Ende der goldenen Jahre Chinas

Eisnerz- und Stahlpreise wegen der schwächeren Nachfrage aus dem Reich der Mitte im Sinkflug

  • Knut Henkel
  • Lesedauer: 3 Min.
Die Nachfrage nach Stahl geht erstmals seit Jahren wieder zurück. Vor allem die sinkende Nachfrage aus China ist dafür verantwortlich. Für die großen Bergbaukonzerne eine schlechte Nachricht, denn die Weltmarktpreise für Eisenerz geben nach.

Angesichts des Konjunkturabschwungs der Weltwirtschaft sind die Prognosen für die Stahlproduktion rückläufig. Dies gilt auch für Deutschland: Statt 44,3 Millionen Tonnen wie 2011 werden neuen Berechnungen zufolge in diesem Jahr wohl nur 42,5 Millionen Tonnen Stahl an der Saar, an Rhein und Ruhr sowie den anderen Standorten gekocht. Verantwortlich für den Rückgang ist laut des Hauptgeschäftsführers der Wirtschaftsvereinigung Stahl, Hans Jürgen Kerkhoff, die Staatsschuldenkrise im Euroraum.

Doch es gibt noch einen zweiten Grund, weshalb Stahl nicht mehr so gefragt ist wie in den letzten beiden Boomjahren. In China macht der Prozess der Verstädterung und des damit einhergehenden Ausbaus der Infrastruktur erstmals Pause. Die nachholende Industrialisierung des Reichs der Mitte geht nicht mehr so rasant vonstatten wie in der Vergangenheit und das lässt sich am Stahlsektor gut ablesen. China, dessen riesige Werke in Shanghai, Anshan oder Xinjiang rund 51 Prozent des weltweit produzierten Stahls liefern, drückt auf die Bremse. Weniger Nachfrage etwa nach Baustahl heißt im Umkehrschluss auch weniger Nachfrage nach dem wichtigsten Rohstoff für die Produktion: Eisenerz.

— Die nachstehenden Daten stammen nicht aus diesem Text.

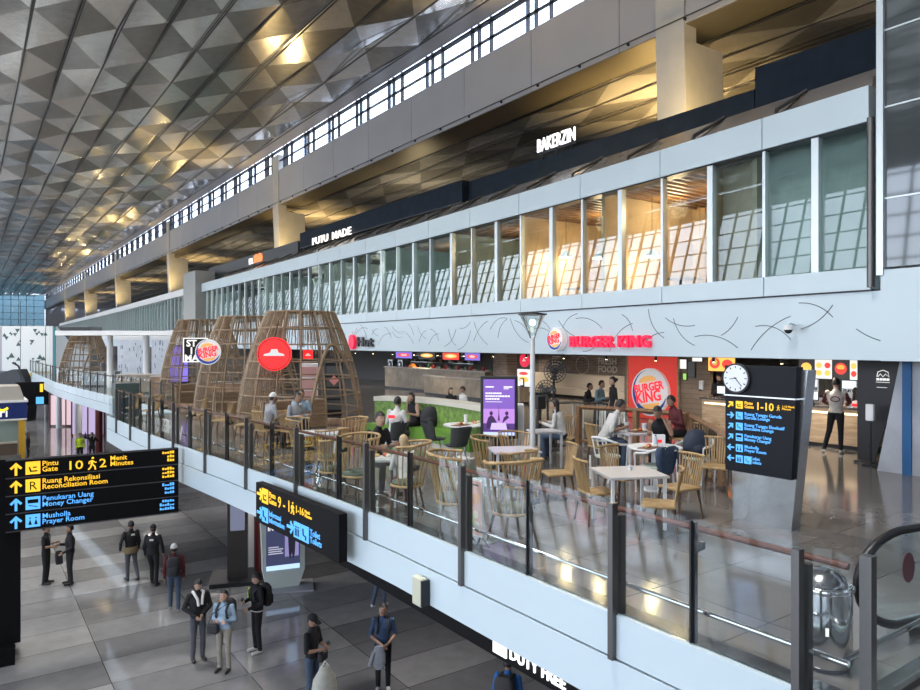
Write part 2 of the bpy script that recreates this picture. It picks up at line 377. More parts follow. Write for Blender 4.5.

Das lässt sich auch an der Terminbörse in Shanghai beobachten. Dort sinkt der Stahlpreis und etwas zeitversetzt dazu auch der Preis für Eisenerz. Der Sinkflug begann bereits in der zweiten Jahreshälfte 2011 und ein Wachstum von nur 1,2 Prozent war für Chinas Stahlbranche ein erster herber Dämpfer. Parallel dazu gaben die heimischen Eisenerzpreise bis zum 31. Dezember 2011 bereits um 22 Prozent nach.

Mit einer Förderung von rund 900 Millionen Tonnen ist China weltweit die Nummer Eins beim Abbau dieses wichtigen Rohstoffs. Der heimische Bergbau konnte den Bedarf der mehr als 400 Stahlwerke im Land aber schon lange nicht mehr stillen. Also wurden in den letzten Jahren rund 600 Millionen Tonnen Eisenerz vor allem aus Australien importiert.

Doch die Einfuhren sinken und das drückt den Weltmarktpreis. Der lag noch vor gut einem Jahr bei 190 US-Dollar pro Tonne Eisenerz, heute pendelt er um die 88 Dollar. Eine Marge, mit der lange nicht alle Anbieter leben können - die Durchschnittskosten für die Förderung liegen bei 110 Dollar. Dies ist ein wesentlicher Grund, weshalb der australisch-britische Bergbaugigant BHP Billiton bereits erste Minenprojekte auf Eis gelegt hat.

So weit ist man beim größten Anbieter Vale aus Brasilien noch nicht. Dieser hat nämlich den Wettbewerbsvorteil niedriger Kosten. Das Erz wird im Tagebau direkt im Regenwald gefördert und per Eisenbahn zum Ausfuhrhafen transportiert, von wo es in erster Linie nach Europa und in die USA, aber auch nach China geht.

Die großen Minen in Australien leiden aber stärker unter der lahmenden Nachfrage aus China. Diese wird anhalten, denn zum einen sind im Reich der Mitte die Lager voll, zum anderen ist die Stahlproduktion höher als die Nachfrage. Die brasilianische Vale geht bereits vom Ende der »goldenen Jahre Chinas« aus.